We have to believe that there are some Jews who care deeply about Israel and voted for Barack Obama and are now troubled about their choice. The cornerstone of their faith in Obama had to be in the candidate’s stated “unshakable commitment to Israel’s security” and in no small measure the names of people who would be charged with that commitment once he was elected. To get there, Jewish voters had to overcome a number of things that would ordinarily give them pause. The deep animus towards Israel from the Democratic Party’s far left; the candidate’s anti-Israel friends like Reverend Wright, Bill Ayers, Rashid Khalidi and Samantha Powers; and the candidate’s obeisance to so many things Muslim replete with statements about recognizing Palestinian aspirations. But long time Israel hands lined up to give Obama’s support for the Jewish state credibility. They gave him cover and it worked.
Jews wanted to stay in their traditional political home and were caught up emotionally with the historic election of a black president. But something changed in that equation after the election, and Team Obama’s Middle East people – folks in whom the Jewish community felt both comfort and trust – have been pushed aside, ignored and marginalized; Important names with unimportant roles.
The Secretary of State: With a good, albeit short, Senate record aligned with Israel’s interests, and an emotional tie to the ‘handshake on the White House Lawn’, Hillary Clinton calmed Jewish sensibilities and encouraged Jewish support. But the fact is today that Hillary Clinton wields less power than any other Secretary of State in recent memory. She deals with secondary issues, travels widely to put a happy face on shameful policies, like our abandonment of our friends in Honduras, and takes leading roles only on things like women’s issues that don’t have much political impact abroad. In addition, her path to the President’s office is crowded and not direct.

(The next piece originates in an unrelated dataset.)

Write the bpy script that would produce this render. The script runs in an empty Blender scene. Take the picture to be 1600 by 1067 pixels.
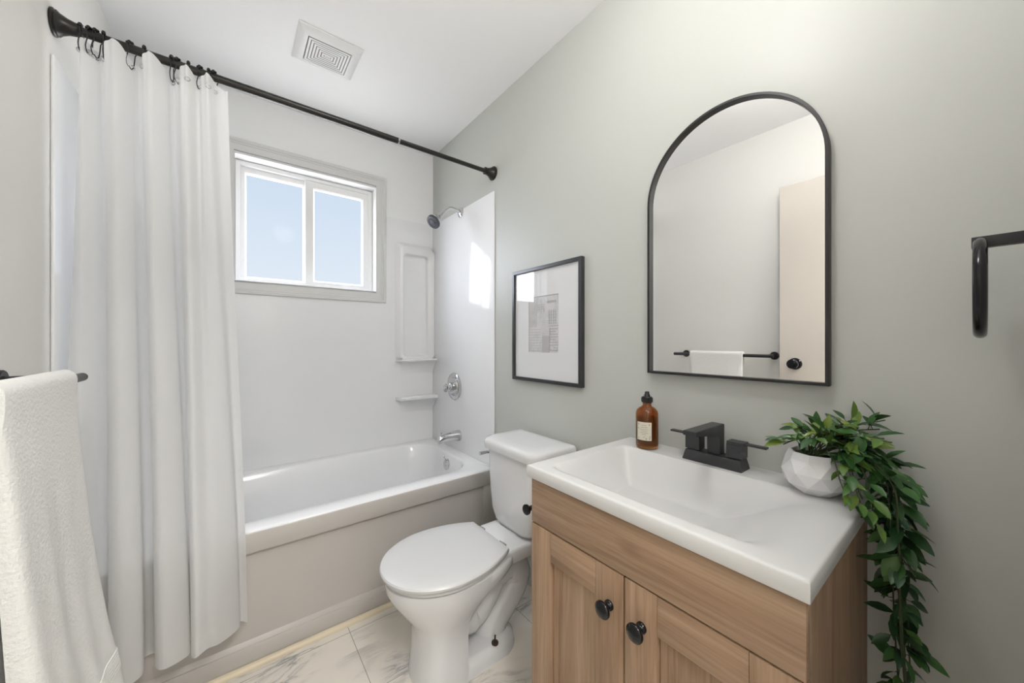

And what about Dennis Ross and Richard Holbrooke? Though, like the administration, they are consistent boosters of the two- state solution as an end in itself, they are now not involved in considerations for Israel’s safety and security. They still, however, have the trust and respect of the Jewish community not for their fealty to Israel, but because of their previous efforts to work with both sides in the difficult controversy. After lining up with the Obama program before the election, they’ve been put into a chorus rather than given strong voice.
Holbrooke, who’s brief is Pakistan, is relegated to background; and Ross, a good soldier in the Obama campaign, was rewarded with a State Department position focusing on Iran, but is now also a non-entity in the shaping of policy. Far more prominent vis a vis Israel is George Mitchell, who is historically a lot less friendly towards Israel.
Much of this is becoming apparent to those Jewish voters who pushed their apprehensions aside when they saw Obama’s Middle East team taking shape. If Israel is still of significant import to these Jewish voters, they have rethink their support for this Administration, not just because of its staffing decisions, but because its policies are so threatening to Israel’s existence.
Israelis, who have what the President is fond of calling ‘skin in the game.’ have absorbed this point and have a vastly different view of the Obama Administration than do most of America’s Jews. Only one community is right – and we’d bet it’s the Israelis.